A statue of a young girl standing in the rain at the Chimei Museum in Tainan has been popular among visitors amid a water shortage that has left water levels low at reservoirs in central and southern Taiwan.
The statue, titled Catching Rain, depicts a young girl in a raincoat and boots who is looking up at the sky with her mouth open.
The Chimei Museum focuses on Western art and historical artifacts, and has a number of statues in grassed areas outside it, including lining a walkway leading to its main entrance.
Photo: Wu Chun-feng, Taipei Times
Catching Rain is next to a path near the museum’s outdoor food stalls.
The bronze statue was created by US artist Gwen Marcus, the museum said.
“Marcus has been making realistic sculptures for a very long time, and this piece is no exception,” the museum said. “Marcus believes that realistic sculptures should depict imagery from everyday life.
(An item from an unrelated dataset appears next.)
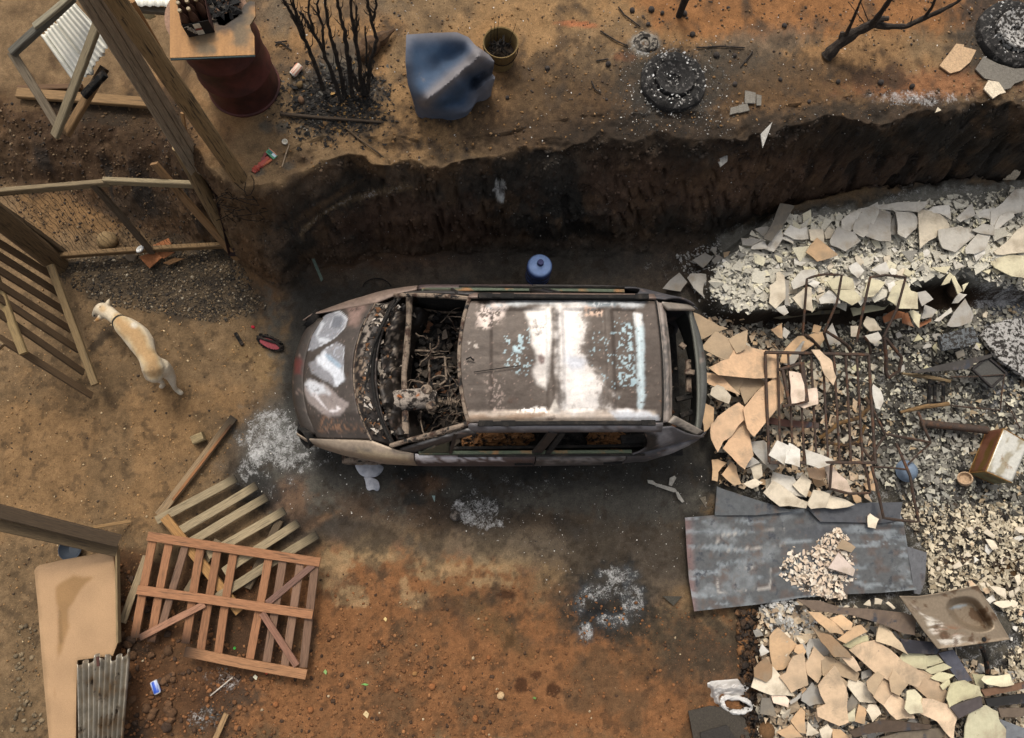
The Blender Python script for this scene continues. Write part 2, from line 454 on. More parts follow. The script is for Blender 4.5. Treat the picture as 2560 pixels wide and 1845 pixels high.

This is her way of beautifully interpreting the world.”
The statue, finished in 2006, was the piece that made her the happiest, the museum cited the artist as saying.
Marcus had been inspired after a chance encounter with a mother and child in the rain one morning, seeing the child catching raindrops in her mouth while her mother was flagging a taxi, the museum said.
“She felt in that moment that kids seem to live in a parallel universe, still unpolluted by the world, while the world revolves around their emotional whims,” it said.